I voted no on the Metal Slug X TAS, because I cannot accept continues being used in an arcade game, especially not a shmup or run'n'gun, because the entire arcade community agrees that if you didn't one credit clear, you didn't beat the game (alright, two players, so two credits, but you know what I mean). Finite reseources versus infinite resources, yeah. By and large, I agree with moozooh. But it's also a case-by-case thing.

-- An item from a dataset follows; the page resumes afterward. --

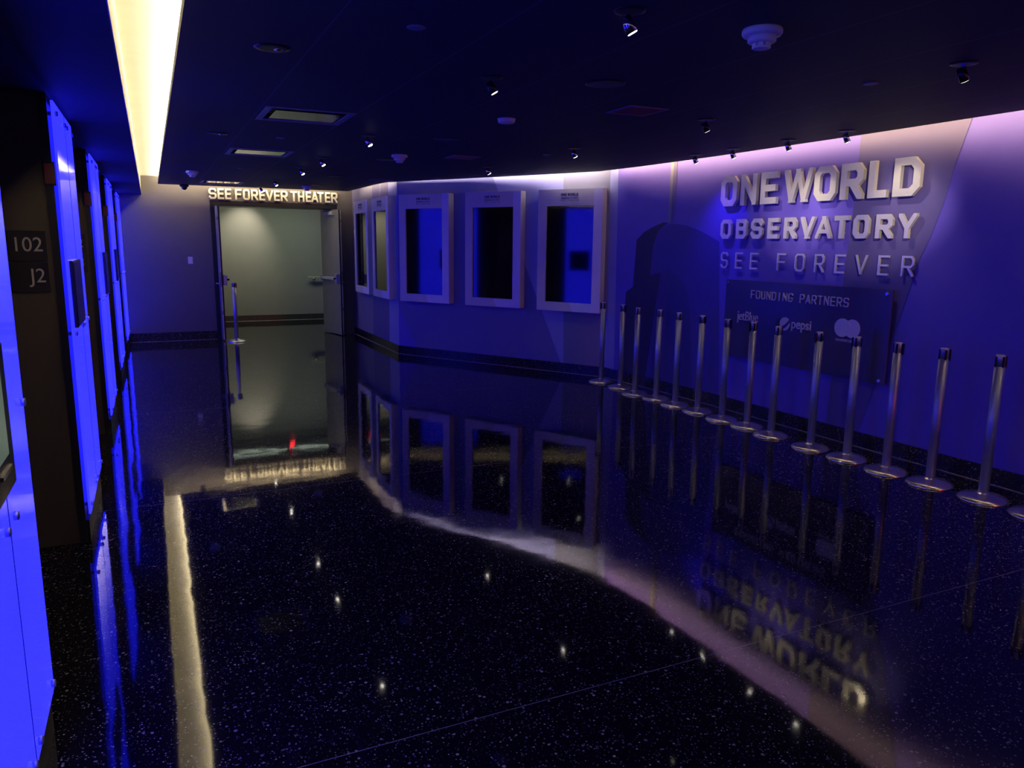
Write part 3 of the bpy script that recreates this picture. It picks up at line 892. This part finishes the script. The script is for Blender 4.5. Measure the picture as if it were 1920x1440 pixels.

Now, take the Ufouria TAS. The reason I pick that is a) because I console speedrun it myself and b) because it was the only one that came to mind. It uses deathwarping. You have no lives - dying and then hitting Continue means you're put at the location where you begin the game, but you have all the items you had when you died. Lives were turned into an infinite resource, used a lot, and you could easily make a case for that being Game Over. That was a TAS I had been anxiously awaiting, and when it was submitted, I was the first person to happily vote yes.
Hypocritical? Maybe.
But to me, continues in arcade games and console games are slightly different. Arcade games, especially run'n'guns and shmups, are by design short(-ish) games, made to hate and kill you, so that you spend a lot of quarters to get to the end, and this is also why most games (again, I'm largely from a shmup and run'n'gun mindset here) respawns you at the same point when you continue. And in an arcade, you actively compete with other players by way of the high score table, and as was previously mentioned, a lot of arcade games add a 1 at the end of your score when you use a continue (and oftentimes clears the rest of the score), as a mark of shame, and points out the score as not having been attained "fairly", in lack of a better word.
Console games don't work like that. There's no money. Most games put you back at the start of the current stage, or even the current "world" when you continue, and some do it when you die. They're made with a different mindset entirely. Game Overs usually cost a lot of time, you go to a game over screen, you have to start over from some point...
And I think that it's here, somewhere, that I can accept continuing in console games in a different way. In arcade games, using continues serve as nothing but to make lives an infinite resource, to gain a little time on the very screen it's used. And to get powerups from nowhere. In console games, using a Game Over to save time is only done when there's a VERY GOOD REASON to do so, such as aforementioned death warping or glitching.